**OBJECTIVE:** Exactly as written, quote every line that follows, skipping the images.

== DATA LINES ==

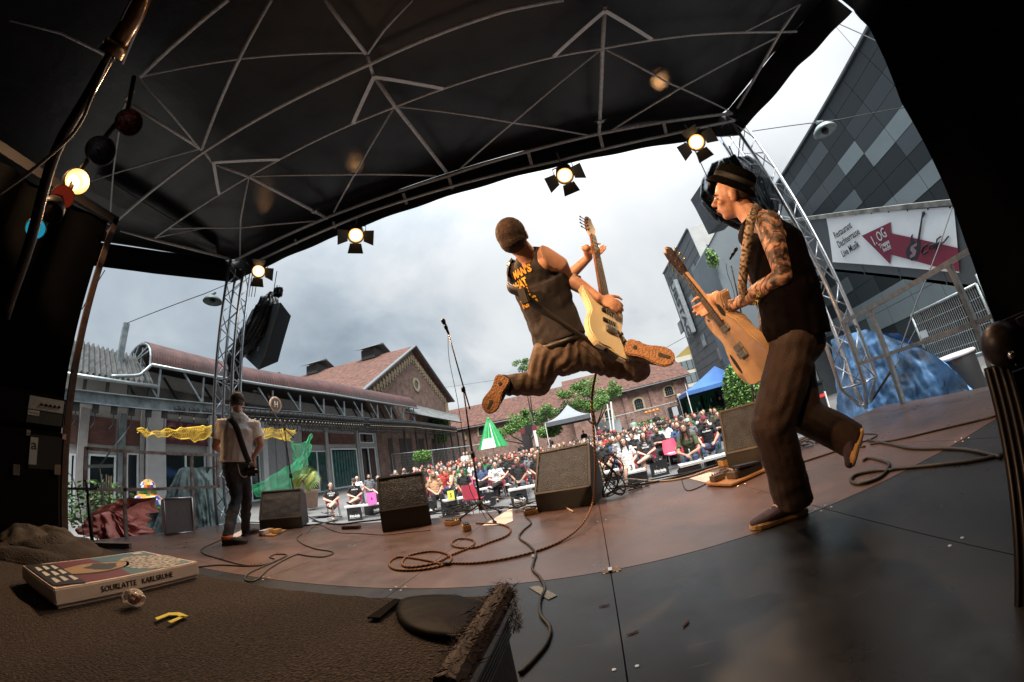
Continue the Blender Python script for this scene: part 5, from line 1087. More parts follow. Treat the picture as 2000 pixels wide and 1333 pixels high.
# broom and rake leaning behind the rail
def tool(label, a, c, head, m, nm='broom'):
    o = thing(nm, label, 'tool', a); B().tube([a, c], .014, 6).build('handle', m, o, True)
    d = head; B().beam(c - V(d), c + V(d), .03, .05).build('head', m, o); return o
tl = M('pale green pole', (.30, .38, .38), .5)
tool('pale broom with a flat head standing up behind the left railing', onx(208, 1008, -7), onx(194, 911, -7), (0, .22, .012), tl)
tool('thin pale pole leaning towards the window behind the left railing', onx(194, 911, -7), onx(246, 844, -7), (0, .01, 0), tl, 'pole')
o = thing('cane_bundle', 'bundle of upright canes before the dark door', 'bundle', onx(205, 1010, -9)); random.seed(2)
for k in range(16):
    p = onx(190 + k * 2, 1010, -9.2 + random.uniform(-.2, .2)); B().tube([p + V((0, 0, -.8)), p + V((random.uniform(-.1, .1), random.uniform(-.1, .1), random.uniform(.5, .85)))], .016, 5).build('cane', M('dry cane', (.16, .12, .08), .8), o)
# patchwork hen ornament on a shrub
hc = onx(287, 987, -9); hn = thing('patchwork_hen', 'small hen ornament covered with bright patchwork on a shrub', 'ornament', hc)
cols = [M('patch ' + nm_, c_, .5) for nm_, c_ in (('red', (.5, .03, .02)), ('orange', (.75, .25, .02)), ('white', (.7, .7, .66)), ('blue', (.03, .05, .30)), ('green', (.04, .20, .04)), ('yellow', (.7, .5, .05)))]
b = B()
for (cx_, cz_, r1, r2) in ((0, -.05, .42, .32), (.03, .30, .21, .26)):
    n1_, n2_ = 16, 9
    for i in range(n2_):
        for j in range(n1_):
            t0_, t1_ = math.pi * i / n2_, math.pi * (i + 1) / n2_; p0_, p1_ = 2 * math.pi * j / n1_, 2 * math.pi * (j + 1) / n1_
            f = lambda t_, p_: hc + V((r1 * .8 * math.sin(t_) * math.cos(p_), cx_ + r1 * math.sin(t_) * math.sin(p_), cz_ + r2 * math.cos(t_)))
            b.k = (i * 7 + j * 5 + (i * j) % 3) % 6; b.add([f(t0_, p0_), f(t1_, p0_), f(t1_, p1_), f(t0_, p1_)], [(0, 1, 2, 3)])
b.build('body', cols, hn)
sh = B(); random.seed(4); leafball(sh, onx(285, 1025, -8.9) + V((0, 0, -.1)), .6, .95, .55, 2600, .06, 3); leafball(sh, onx(180, 985, -8.9), .5, .9, .5, 700, .06, 3)
tag(sh.build('shrub', [gl1, gl3, M('leaf olive', (.09, .11, .03), .7)]), 'low shrub below the patchwork hen ornament', 'shrub')
# palm in a terracotta pot, pallet planters
pot = onx(610, 992, -11.0); pgz = pot.z; pt = thing('palm_pot', 'large terracotta pot with a fan palm beside the green net', 'pot plant', (pot.x, pot.y, pgz))
T = Matrix.Translation((pot.x, pot.y, pgz)); rp_ = .34
B().lathe([(0, 0), (.22, 0), (.31, .60), (.34, .62), (.35, .72), (.31, .72), (.29, .64), (0, .62)], 28, T).build('pot', M('terracotta', (.46, .30, .23), .8, 0, .1, 6), pt, True)
B().tube([(pot.x, pot.y, pgz + .6), (pot.x - .02, pot.y - .15, pgz + 1.0)], .06, 8).build('trunk', M('fibre trunk', (.08, .06, .04), .95), pt, True)
B().tube([(pot.x, pot.y, pgz + .6), (pot.x - .05, pot.y - .42, pgz + 1.25)], .05, 8).build('trunk', MATS['fibre trunk'], pt, True)
fm = [M('palm green', (.10, .18, .05), .5), M('palm yellow green', (.36, .36, .08), .5)]
def fan(c, d, s, mat_i, par, nf=15):
    d = V(d).normalized(); u = d.orthogonal().normalized(); w = d.cross(u); b = B(); b.k = mat_i
    for k in range(nf):
        a = -1.5 + 3.0 * k / (nf - 1); dr = (d * math.cos(a) + u * math.sin(a)); t1 = V(c) + dr * s * .6; t2 = V(c) + dr * s + V((0, 0, -s * .25)); wv_ = w.cross(dr).normalized() * s * .04 + w * s * .01
        b.add([V(c), t1 + wv_, t2, t1 - wv_], [(0, 1, 2, 3)])
    b.build('leaf', fm, par)
random.seed(9)
for k in range(30):
    a = random.uniform(0, 6.28); e_ = random.uniform(-.5, 1.2); cc = V((pot.x - .03, pot.y - .2, pgz + 1.2)); d = V((math.cos(a) * math.cos(e_), math.sin(a) * math.cos(e_), math.sin(e_))); c_0 = cc + d * random.uniform(.15, .35)
    B().tube([cc, c_0], .008, 4).build('stem', fm[0], pt); fan(c_0, d, random.uniform(.35, .5), 1 if e_ < .35 and random.random() < .6 else 0, pt)
woodw, woodg = M('white painted plank', (.60, .58, .55), .7, 0, .15, 8), M('weathered plank', (.15, .125, .11), .85, 0, .3, 8)
for nm_, (xa_, xb_), m_, lab in (('pallet_box', (527, 556), woodw, 'white painted pallet planter behind the black monitor'), ('pallet_box', (557, 597), woodg, 'weathered grey pallet planter left of the palm pot')):
    p, q = onx(xa_, 985, -10.2), onx(xb_, 985, -10.2); o = thing(nm_, lab, 'planter', (p.x, p.y, -.7), 'pallet planters'); z0_ = -.72
    for k in range(5): B().bb((-10.2, p.y, z0_ + k * .2), (-10.16, q.y - .03, z0_ + k * .2 + .15)).build('plank', m_, o)
    for yv in (p.y + .05, (p.y + q.y) / 2, q.y - .15): B().bb((-10.3, yv, z0_), (-10.2, yv + .1, z0_ + .98)).build('post', woodg, o)
    for k in range(5): B().bb((-11.0, q.y - .06, z0_ + k * .2), (-10.2, q.y - .03, z0_ + k * .2 + .15)).build('plank', m_, o)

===

**TASK SOLUTION:**
Continue the Blender Python script for this scene: part 5, from line 1087. More parts follow. Treat the picture as 2000 pixels wide and 1333 pixels high.
# broom and rake leaning behind the rail
def tool(label, a, c, head, m, nm='broom'):
    o = thing(nm, label, 'tool', a); B().tube([a, c], .014, 6).build('handle', m, o, True)
    d = head; B().beam(c - V(d), c + V(d), .03, .05).build('head', m, o); return o
tl = M('pale green pole', (.30, .38, .38), .5)
tool('pale broom with a flat head standing up behind the left railing', onx(208, 1008, -7), onx(194, 911, -7), (0, .22, .012), tl)
tool('thin pale pole leaning towards the window behind the left railing', onx(194, 911, -7), onx(246, 844, -7), (0, .01, 0), tl, 'pole')
o = thing('cane_bundle', 'bundle of upright canes before the dark door', 'bundle', onx(205, 1010, -9)); random.seed(2)
for k in range(16):
    p = onx(190 + k * 2, 1010, -9.2 + random.uniform(-.2, .2)); B().tube([p + V((0, 0, -.8)), p + V((random.uniform(-.1, .1), random.uniform(-.1, .1), random.uniform(.5, .85)))], .016, 5).build('cane', M('dry cane', (.16, .12, .08), .8), o)
# patchwork hen ornament on a shrub
hc = onx(287, 987, -9); hn = thing('patchwork_hen', 'small hen ornament covered with bright patchwork on a shrub', 'ornament', hc)
cols = [M('patch ' + nm_, c_, .5) for nm_, c_ in (('red', (.5, .03, .02)), ('orange', (.75, .25, .02)), ('white', (.7, .7, .66)), ('blue', (.03, .05, .30)), ('green', (.04, .20, .04)), ('yellow', (.7, .5, .05)))]
b = B()
for (cx_, cz_, r1, r2) in ((0, -.05, .42, .32), (.03, .30, .21, .26)):
    n1_, n2_ = 16, 9
    for i in range(n2_):
        for j in range(n1_):
            t0_, t1_ = math.pi * i / n2_, math.pi * (i + 1) / n2_; p0_, p1_ = 2 * math.pi * j / n1_, 2 * math.pi * (j + 1) / n1_
            f = lambda t_, p_: hc + V((r1 * .8 * math.sin(t_) * math.cos(p_), cx_ + r1 * math.sin(t_) * math.sin(p_), cz_ + r2 * math.cos(t_)))
            b.k = (i * 7 + j * 5 + (i * j) % 3) % 6; b.add([f(t0_, p0_), f(t1_, p0_), f(t1_, p1_), f(t0_, p1_)], [(0, 1, 2, 3)])
b.build('body', cols, hn)
sh = B(); random.seed(4); leafball(sh, onx(285, 1025, -8.9) + V((0, 0, -.1)), .6, .95, .55, 2600, .06, 3); leafball(sh, onx(180, 985, -8.9), .5, .9, .5, 700, .06, 3)
tag(sh.build('shrub', [gl1, gl3, M('leaf olive', (.09, .11, .03), .7)]), 'low shrub below the patchwork hen ornament', 'shrub')
# palm in a terracotta pot, pallet planters
pot = onx(610, 992, -11.0); pgz = pot.z; pt = thing('palm_pot', 'large terracotta pot with a fan palm beside the green net', 'pot plant', (pot.x, pot.y, pgz))
T = Matrix.Translation((pot.x, pot.y, pgz)); rp_ = .34
B().lathe([(0, 0), (.22, 0), (.31, .60), (.34, .62), (.35, .72), (.31, .72), (.29, .64), (0, .62)], 28, T).build('pot', M('terracotta', (.46, .30, .23), .8, 0, .1, 6), pt, True)
B().tube([(pot.x, pot.y, pgz + .6), (pot.x - .02, pot.y - .15, pgz + 1.0)], .06, 8).build('trunk', M('fibre trunk', (.08, .06, .04), .95), pt, True)
B().tube([(pot.x, pot.y, pgz + .6), (pot.x - .05, pot.y - .42, pgz + 1.25)], .05, 8).build('trunk', MATS['fibre trunk'], pt, True)
fm = [M('palm green', (.10, .18, .05), .5), M('palm yellow green', (.36, .36, .08), .5)]
def fan(c, d, s, mat_i, par, nf=15):
    d = V(d).normalized(); u = d.orthogonal().normalized(); w = d.cross(u); b = B(); b.k = mat_i
    for k in range(nf):
        a = -1.5 + 3.0 * k / (nf - 1); dr = (d * math.cos(a) + u * math.sin(a)); t1 = V(c) + dr * s * .6; t2 = V(c) + dr * s + V((0, 0, -s * .25)); wv_ = w.cross(dr).normalized() * s * .04 + w * s * .01
        b.add([V(c), t1 + wv_, t2, t1 - wv_], [(0, 1, 2, 3)])
    b.build('leaf', fm, par)
random.seed(9)
for k in range(30):
    a = random.uniform(0, 6.28); e_ = random.uniform(-.5, 1.2); cc = V((pot.x - .03, pot.y - .2, pgz + 1.2)); d = V((math.cos(a) * math.cos(e_), math.sin(a) * math.cos(e_), math.sin(e_))); c_0 = cc + d * random.uniform(.15, .35)
    B().tube([cc, c_0], .008, 4).build('stem', fm[0], pt); fan(c_0, d, random.uniform(.35, .5), 1 if e_ < .35 and random.random() < .6 else 0, pt)
woodw, woodg = M('white painted plank', (.60, .58, .55), .7, 0, .15, 8), M('weathered plank', (.15, .125, .11), .85, 0, .3, 8)
for nm_, (xa_, xb_), m_, lab in (('pallet_box', (527, 556), woodw, 'white painted pallet planter behind the black monitor'), ('pallet_box', (557, 597), woodg, 'weathered grey pallet planter left of the palm pot')):
    p, q = onx(xa_, 985, -10.2), onx(xb_, 985, -10.2); o = thing(nm_, lab, 'planter', (p.x, p.y, -.7), 'pallet planters'); z0_ = -.72
    for k in range(5): B().bb((-10.2, p.y, z0_ + k * .2), (-10.16, q.y - .03, z0_ + k * .2 + .15)).build('plank', m_, o)
    for yv in (p.y + .05, (p.y + q.y) / 2, q.y - .15): B().bb((-10.3, yv, z0_), (-10.2, yv + .1, z0_ + .98)).build('post', woodg, o)
    for k in range(5): B().bb((-11.0, q.y - .06, z0_ + k * .2), (-10.2, q.y - .03, z0_ + k * .2 + .15)).build('plank', m_, o)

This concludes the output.